For the FHFA index, it was unchanged in November, but down 4.3% for the year. For the month five regions recorded declines - Mountain (-1.9%), West North Central (-0.1%), East North Central (-0.5%), Middle Atlantic (-0.2%) and South Atlantic (-0.7%), while the Pacific (+1.2%), West South Central (+1.3%), East South Central (+0.8%) and New England states (+0.3%) recorded gains. From an investor's point of view, weak home prices will keep voluntary prepayments low as many borrowers are unable to refinance their mortgages due to high LTVs. But it also keeps foreclosure risk elevated and suggests involuntary prepayments will continue to make up a larger portion of early pay-offs in the higher coupons.

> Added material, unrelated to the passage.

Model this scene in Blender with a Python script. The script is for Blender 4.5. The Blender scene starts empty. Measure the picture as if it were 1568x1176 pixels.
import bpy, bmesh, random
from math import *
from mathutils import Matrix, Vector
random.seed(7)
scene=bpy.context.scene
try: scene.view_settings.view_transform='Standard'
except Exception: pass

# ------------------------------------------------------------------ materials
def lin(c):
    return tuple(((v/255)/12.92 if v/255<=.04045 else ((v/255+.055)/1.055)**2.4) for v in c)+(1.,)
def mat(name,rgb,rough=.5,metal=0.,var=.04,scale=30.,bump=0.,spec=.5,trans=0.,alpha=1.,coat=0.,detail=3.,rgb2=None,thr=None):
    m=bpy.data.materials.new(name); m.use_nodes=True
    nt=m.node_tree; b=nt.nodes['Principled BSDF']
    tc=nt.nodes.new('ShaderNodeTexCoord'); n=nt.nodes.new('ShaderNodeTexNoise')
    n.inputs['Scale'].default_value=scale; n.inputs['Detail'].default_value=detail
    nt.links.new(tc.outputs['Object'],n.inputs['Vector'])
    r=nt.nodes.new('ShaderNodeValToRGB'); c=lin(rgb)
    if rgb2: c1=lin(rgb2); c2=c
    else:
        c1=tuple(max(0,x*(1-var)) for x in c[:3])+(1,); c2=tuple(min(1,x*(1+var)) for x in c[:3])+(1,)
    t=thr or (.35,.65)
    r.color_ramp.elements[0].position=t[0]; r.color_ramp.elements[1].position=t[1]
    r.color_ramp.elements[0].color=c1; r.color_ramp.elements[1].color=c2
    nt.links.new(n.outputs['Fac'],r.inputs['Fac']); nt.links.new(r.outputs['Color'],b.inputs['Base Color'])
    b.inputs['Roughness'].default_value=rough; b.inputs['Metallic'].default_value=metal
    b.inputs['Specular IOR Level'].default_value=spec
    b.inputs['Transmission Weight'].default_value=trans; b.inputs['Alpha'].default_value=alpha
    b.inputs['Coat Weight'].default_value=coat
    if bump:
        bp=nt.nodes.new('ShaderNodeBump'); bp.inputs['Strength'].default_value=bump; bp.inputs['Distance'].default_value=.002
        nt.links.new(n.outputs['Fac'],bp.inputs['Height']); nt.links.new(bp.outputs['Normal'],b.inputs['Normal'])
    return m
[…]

At least rates are relatively quiet and  "range-bound." MBS volumes picked up a little bit on Monday, which was good to see during a nice rally (improvement). On the Treasury side, the 10-yr improved by about .75 in price. (It closed at 3.32%, and has been between 3.28-3.53% for almost two months.) Consumer Confidence came in stronger-than expected, which might cause a nudge toward higher rates. But this was balanced against chatter about a potential spending & budget freeze mentioned in the State of the Union Address, along with solid results from the 2-yr auction.

Tradeweb recorded above-normal MBS volume for the first day since January 5, and traders reported buying interest from hedge fund and money managers. MBS prices, which began the day worse by about .250, ended the day better by .250, resulting in numerous investor price improvements.

I never thought about this until an elderly acquaintance exclaimed, "I'm rich! Gold in the Teeth. Silver in the Hair. Crystals in the Kidneys. Sugar in the Blood. Lead in the "rump". Iron in the Arteries, and...An inexhaustible supply of Natural Gas. I never thought I'd accumulate such wealth."